ÁNGELUS
Plaza de San Pedro, Miércoles 6 de enero de 2010
Queridos hermanos y hermanas:
Celebramos hoy la gran fiesta de la Epifanía, el misterio de la manifestación del Señor a todas las gentes, representadas por los Magos, venidos de Oriente para adorar al Rey de los judíos (cf. Mt 2, 1-2). San Mateo, que narra el acontecimiento, subraya que llegaron a Jerusalén siguiendo una estrella, avistada al surgir e interpretada como signo del nacimiento del Rey anunciado por los profetas, es decir, del Mesías. Sin embargo, al llegar a Jerusalén, los Magos necesitaron las indicaciones de los sacerdotes y de los escribas para conocer exactamente el lugar a donde debían dirigirse, es decir, Belén, la ciudad de David (cf. Mt 2, 5-6; Mi 5, 1). La estrella y las Sagradas Escrituras fueron las dos luces que guiaron el camino de los Magos, los cuales se nos presentan como modelos de los auténticos buscadores de la verdad.

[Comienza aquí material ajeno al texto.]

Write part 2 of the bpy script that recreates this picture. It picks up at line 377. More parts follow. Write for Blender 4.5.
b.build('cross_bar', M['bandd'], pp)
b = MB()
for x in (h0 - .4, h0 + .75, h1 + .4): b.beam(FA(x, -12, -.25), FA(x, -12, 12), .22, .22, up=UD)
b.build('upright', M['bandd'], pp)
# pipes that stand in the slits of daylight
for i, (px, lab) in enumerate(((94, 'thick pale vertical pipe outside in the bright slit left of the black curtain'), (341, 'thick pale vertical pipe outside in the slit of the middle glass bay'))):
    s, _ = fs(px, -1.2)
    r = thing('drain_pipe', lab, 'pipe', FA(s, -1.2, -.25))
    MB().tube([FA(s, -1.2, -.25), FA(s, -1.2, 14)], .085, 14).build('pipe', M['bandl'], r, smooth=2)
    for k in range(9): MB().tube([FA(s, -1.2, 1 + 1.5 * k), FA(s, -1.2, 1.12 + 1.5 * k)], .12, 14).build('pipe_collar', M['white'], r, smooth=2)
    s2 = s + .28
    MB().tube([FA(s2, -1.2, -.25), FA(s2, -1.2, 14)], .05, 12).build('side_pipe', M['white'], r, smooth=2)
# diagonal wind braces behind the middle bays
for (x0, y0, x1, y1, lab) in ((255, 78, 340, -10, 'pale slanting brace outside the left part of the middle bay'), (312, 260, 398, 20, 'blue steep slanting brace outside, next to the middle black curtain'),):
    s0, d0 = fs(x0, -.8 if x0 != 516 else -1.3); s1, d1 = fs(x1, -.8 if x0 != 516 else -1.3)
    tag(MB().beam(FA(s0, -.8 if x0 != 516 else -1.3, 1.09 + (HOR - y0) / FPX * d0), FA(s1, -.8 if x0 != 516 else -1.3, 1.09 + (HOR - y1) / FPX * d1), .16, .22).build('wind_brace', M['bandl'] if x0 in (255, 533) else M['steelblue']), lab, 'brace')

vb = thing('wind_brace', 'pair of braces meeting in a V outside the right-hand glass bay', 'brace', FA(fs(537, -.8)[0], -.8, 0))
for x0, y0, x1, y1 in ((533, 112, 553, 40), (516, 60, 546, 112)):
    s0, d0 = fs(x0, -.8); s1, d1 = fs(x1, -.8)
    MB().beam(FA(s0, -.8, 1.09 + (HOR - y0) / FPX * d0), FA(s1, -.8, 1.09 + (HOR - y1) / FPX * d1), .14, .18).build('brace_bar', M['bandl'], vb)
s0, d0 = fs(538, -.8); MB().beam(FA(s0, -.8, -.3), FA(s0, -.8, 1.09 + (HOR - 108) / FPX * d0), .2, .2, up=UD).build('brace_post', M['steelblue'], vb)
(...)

Los Magos eran sabios, que escrutaban los astros y conocían la historia de los pueblos. Eran hombres de ciencia en sentido amplio, que observaban el cosmos considerándolo casi un gran libro lleno de signos y de mensajes divinos para el hombre. Su saber, por tanto, lejos de considerarse autosuficiente, estaba abierto a ulteriores revelaciones y llamadas divinas. De hecho, no se avergüenzan de pedir instrucciones a los jefes religiosos de los judíos. Podrían haber dicho: actuamos por nuestra cuenta, no necesitamos a nadie, evitando, según nuestra mentalidad actual, toda "contaminación" entre la ciencia y la Palabra de Dios. En cambio, los Magos escuchan las profecías y las aceptan; y, en cuanto se vuelven a poner en camino hacia Belén, ven nuevamente la estrella, casi como confirmación de una perfecta armonía entre la búsqueda humana y la Verdad divina, una armonía que llenó de alegría su corazón de auténticos sabios (cf. Mt 2, 10). El culmen de su itinerario de búsqueda fue cuando se encontraron ante "el niño con María su madre" (Mt 2, 11). Dice el Evangelio que "postrándose lo adoraron". Podrían haber quedado decepcionados, más aún, escandalizados. En cambio, como verdaderos sabios, se abren al misterio que se manifiesta de modo sorprendente; y con sus dones simbólicos demuestran que reconocen en Jesús al Rey y al Hijo de Dios. Precisamente en ese gesto se cumplen los oráculos mesiánicos que anuncian el homenaje de las naciones al Dios de Israel.
Un último detalle confirma, en los Magos, la unidad entre inteligencia y fe: es el hecho de que "avisados en sueños que no volvieran donde Herodes, se retiraron a su país por otro camino" (Mt 2, 12). Lo natural hubiera sido volver a Jerusalén, al palacio de Herodes y al Templo, para proclamar su descubrimiento. En cambio, los Magos, que han elegido como su soberano al Niño, lo protegen en el ocultamiento, según el estilo de María, o mejor, de Dios mismo y, tal como habían aparecido, desaparecen en el silencio, satisfechos, pero también cambiados por el encuentro con la Verdad. Habían descubierto un nuevo rostro de Dios, una nueva realeza: la del amor. Que la Virgen María, modelo de verdadera sabiduría, nos ayude a ser auténticos buscadores de la verdad de Dios, capaces de vivir siempre la profunda sintonía que hay entre razón y fe, entre ciencia y revelación.